No, vuol dire che gioca a sparigliare per avere visibilità politica. È l’unico ruolo che possono avere lui e Renzi: Calenda vale il 2%, Renzi il 3. Percentuali preziose in una logica maggioritaria, ma in una logica proporzionale il loro imperativo è quello di sopravvivere. Calenda ha fatto il suo gioco: ha fatto capire di essere forte anche da solo con oltre il 20% e di poter incunearsi nell’elettorato Pd e M5s creando loro dei guai.

Cosa significa?

Se il Pd presenta un candidato debole e dall’altra parte c’è la Raggi, il centrosinistra rischia di assistere ad un ballottaggio centrodestra-Calenda.

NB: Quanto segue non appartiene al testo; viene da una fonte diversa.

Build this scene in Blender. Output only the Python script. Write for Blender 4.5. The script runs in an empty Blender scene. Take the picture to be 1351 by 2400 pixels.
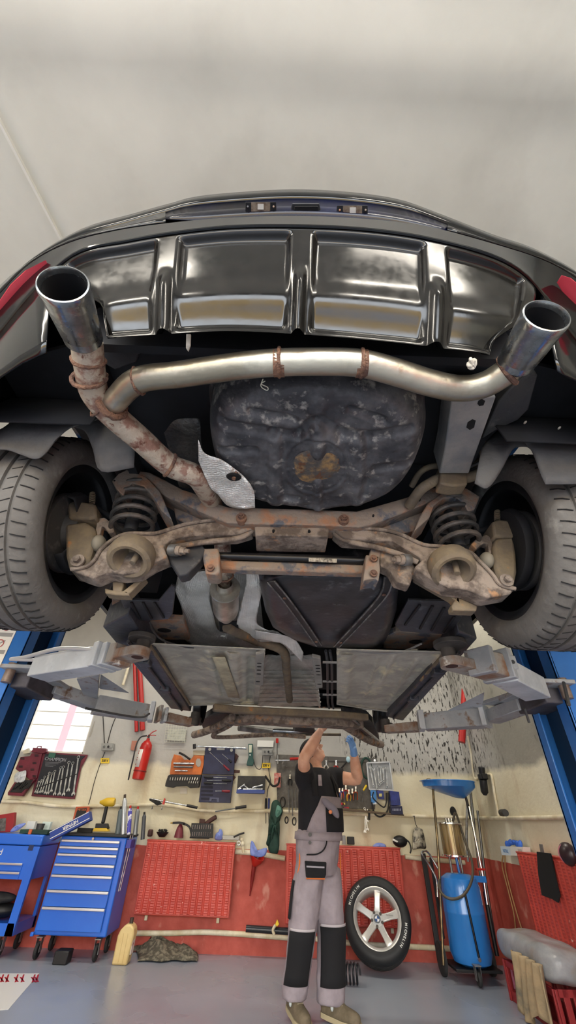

Dunque la candidatura unitaria Pd-M5s è tutta da costruire.

Sì. Il nodo va affrontato e sciolto ad un tavolo in cui si ragiona in una prospettiva più ampia, parlando di tutti i grandi comuni al voto e cercando delle soluzioni comuni. Le premesse potrebbero esserci. Oggi Di Maio ha ritrovato con Conte e Zingaretti un rapporto più civile.

E in questa logica i 5 Stelle potrebbero fare un passo indietro sulla Raggi?

Per saperlo dobbiamo aspettare. Bisognerà attendere la sentenza del processo d’appello sul caso Marra, gli equilibri che scaturiranno dagli stati generali M5s e l’eventuale rimpasto.